There are a large number of cases of young men working as priests in local temples facing the difficulty of even finding a suitable bride as parents are not prepared for such matches owing to lower income levels and uncertain future. Further, young men of such families are ill-prepared to take up various manual jobs as they continue to find them demeaning. The old hierarchies between mental and manual continue to plague them, and they are also victims of ‘reverse stigma’ where doing an odd job is seen as a loss of earlier social status. They often face public ridicule, opening the wedge between poor economic condition and continued self-claims of higher social status.

Many of these families continue with the discriminatory caste-practices but now more in the private domain of their homes rather than in public.Caste-based rituals have retreated to the private where they claim it does not disturb or impinge on social or public sensibilities. For instance, they continue to be essentially vegetarians and continue to believe in its superiority over non-vegetarian diet. This they believe can continue as a cultural practice rather than a discriminatory practice because all other castes too have their own caste-based practices and in fact, even refuse to marry outside of their castes.

The moot question is, do practices that symbolised discrimination in the past can accrue the character of a cultural practice? And as social groups at bottom of the ladder, is it gaining social and cultural mobility? Can they be practiced in the private domain without being scrutinised by public standards and discourses? For instance, can we equate Brahmins’ refusal to marry outside their castes when all other castes have adopted similar position towards inter-caste marriages? Or can one equate the discriminatory practices among the Dalit and OBC groups with that of the Brahmins towards other lesser privileged castes? There is a late realisation among a few — in an ironic continuation of the Karma theory — that what Brahmins are facing today is a ‘punishment’ for their past deeds. They are socially ‘injured’ and cannot imagine replicating the discrimination that they stridently pursued in the past. They realise that other castes need a share of opportunities and dignity that was denied to them for centuries.

They also seem to see the point that it is also not practically possible to discriminate castes that have gained political power and economic advantage over a period of time. There is also a loss of respect for ritual status and religious practices in the public domain. Fast paced development and urbanisation has pushed religion to the backwaters of the everyday social life. Other castes seem to be distinctly more united and organised in comparison to the Brahmins who are weak in terms of their capacity to socially and politically mobilise themselves. Many of these poor Brahmins now see good education as their only source of a good life. They feel some kind of financial help and governmental schemes need to be launched in order to pull them out of their vulnerable economic position.
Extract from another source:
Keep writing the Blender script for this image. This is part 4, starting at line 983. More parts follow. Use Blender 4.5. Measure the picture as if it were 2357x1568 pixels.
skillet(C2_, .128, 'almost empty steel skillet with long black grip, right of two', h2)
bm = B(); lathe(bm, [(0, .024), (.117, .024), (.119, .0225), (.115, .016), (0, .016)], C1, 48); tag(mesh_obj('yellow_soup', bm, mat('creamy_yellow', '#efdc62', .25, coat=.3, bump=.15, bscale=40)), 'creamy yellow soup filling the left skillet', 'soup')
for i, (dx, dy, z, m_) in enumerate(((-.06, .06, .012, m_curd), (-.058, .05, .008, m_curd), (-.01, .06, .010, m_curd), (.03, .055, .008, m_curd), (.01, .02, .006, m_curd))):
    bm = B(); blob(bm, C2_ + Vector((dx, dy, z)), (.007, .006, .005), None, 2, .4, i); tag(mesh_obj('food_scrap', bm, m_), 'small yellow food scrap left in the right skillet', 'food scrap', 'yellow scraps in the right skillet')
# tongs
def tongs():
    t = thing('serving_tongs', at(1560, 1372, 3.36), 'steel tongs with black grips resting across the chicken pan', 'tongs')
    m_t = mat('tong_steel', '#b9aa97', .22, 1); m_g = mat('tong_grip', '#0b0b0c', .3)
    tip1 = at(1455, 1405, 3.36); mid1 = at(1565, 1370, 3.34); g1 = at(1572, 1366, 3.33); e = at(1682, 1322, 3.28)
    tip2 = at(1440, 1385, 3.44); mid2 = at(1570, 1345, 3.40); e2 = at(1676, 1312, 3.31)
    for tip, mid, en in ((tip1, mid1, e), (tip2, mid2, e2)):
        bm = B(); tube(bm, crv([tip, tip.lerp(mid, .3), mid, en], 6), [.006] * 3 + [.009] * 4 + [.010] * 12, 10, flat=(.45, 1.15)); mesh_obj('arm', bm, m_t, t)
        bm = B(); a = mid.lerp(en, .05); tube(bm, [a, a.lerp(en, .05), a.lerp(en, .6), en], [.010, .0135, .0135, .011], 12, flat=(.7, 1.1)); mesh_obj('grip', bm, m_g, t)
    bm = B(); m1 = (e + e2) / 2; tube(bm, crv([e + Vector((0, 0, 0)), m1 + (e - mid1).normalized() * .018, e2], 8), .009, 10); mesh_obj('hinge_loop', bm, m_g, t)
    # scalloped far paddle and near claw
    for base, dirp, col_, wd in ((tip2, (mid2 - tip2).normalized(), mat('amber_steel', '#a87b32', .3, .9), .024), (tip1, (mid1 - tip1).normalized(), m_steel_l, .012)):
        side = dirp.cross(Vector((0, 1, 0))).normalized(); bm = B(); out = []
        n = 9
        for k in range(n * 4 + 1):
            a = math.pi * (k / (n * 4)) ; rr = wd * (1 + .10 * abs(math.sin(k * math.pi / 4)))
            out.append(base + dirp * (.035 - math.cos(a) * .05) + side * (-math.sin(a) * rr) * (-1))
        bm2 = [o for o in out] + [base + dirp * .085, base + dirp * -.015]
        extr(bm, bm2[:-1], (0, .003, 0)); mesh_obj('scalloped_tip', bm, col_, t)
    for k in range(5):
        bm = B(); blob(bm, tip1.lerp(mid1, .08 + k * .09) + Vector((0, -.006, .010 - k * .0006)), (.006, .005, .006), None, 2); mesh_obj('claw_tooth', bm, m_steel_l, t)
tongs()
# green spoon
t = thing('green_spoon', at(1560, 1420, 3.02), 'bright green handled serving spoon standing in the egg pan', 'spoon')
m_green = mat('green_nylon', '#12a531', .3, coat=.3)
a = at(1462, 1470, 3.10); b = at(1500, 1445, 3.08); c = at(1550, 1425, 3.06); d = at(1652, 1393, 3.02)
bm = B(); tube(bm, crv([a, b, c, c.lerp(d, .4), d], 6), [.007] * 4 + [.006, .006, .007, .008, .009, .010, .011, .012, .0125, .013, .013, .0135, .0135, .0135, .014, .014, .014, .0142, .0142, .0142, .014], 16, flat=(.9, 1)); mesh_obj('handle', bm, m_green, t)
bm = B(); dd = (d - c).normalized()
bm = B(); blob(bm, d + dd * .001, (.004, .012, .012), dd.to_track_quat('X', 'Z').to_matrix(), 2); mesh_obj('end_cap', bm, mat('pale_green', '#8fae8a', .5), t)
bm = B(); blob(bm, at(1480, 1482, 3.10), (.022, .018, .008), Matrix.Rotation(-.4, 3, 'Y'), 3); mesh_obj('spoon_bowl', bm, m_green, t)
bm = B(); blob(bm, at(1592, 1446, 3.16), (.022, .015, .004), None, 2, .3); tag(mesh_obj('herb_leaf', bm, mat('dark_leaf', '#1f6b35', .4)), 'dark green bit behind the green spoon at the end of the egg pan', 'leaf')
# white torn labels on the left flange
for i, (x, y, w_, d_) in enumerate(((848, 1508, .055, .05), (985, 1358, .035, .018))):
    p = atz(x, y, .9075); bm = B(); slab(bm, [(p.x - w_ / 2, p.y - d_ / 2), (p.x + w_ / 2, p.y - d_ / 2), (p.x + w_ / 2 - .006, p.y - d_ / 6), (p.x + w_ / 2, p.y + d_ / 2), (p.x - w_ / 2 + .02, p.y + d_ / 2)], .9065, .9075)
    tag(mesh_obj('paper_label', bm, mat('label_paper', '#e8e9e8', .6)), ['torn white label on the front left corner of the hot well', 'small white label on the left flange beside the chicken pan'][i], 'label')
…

Many, in fact, feel poor Brahmins today need reservation and scholarships in order to qualify and pursue higher education. The Andhra Pradesh government has announced a new scheme called ‘Vidya Bharathi’ in order to help Brahmins from poor families. Other parties such as the YSR (Congress) have promised fee reimbursement in their party manifestoes. Even Mayawati in Uttar Pradesh was toying with 5 per cent reservation for Brahmins from poorer backgrounds. When we are witnessing unabated attacks against the Dalits and return of Brahminical symbols such as sanctity of cow as a religious symbol, and they are being aggressively pursued symbolising a counter-revolution, how do we negotiate with the vulnerabilities of the underprivileged sections of the dominant groups?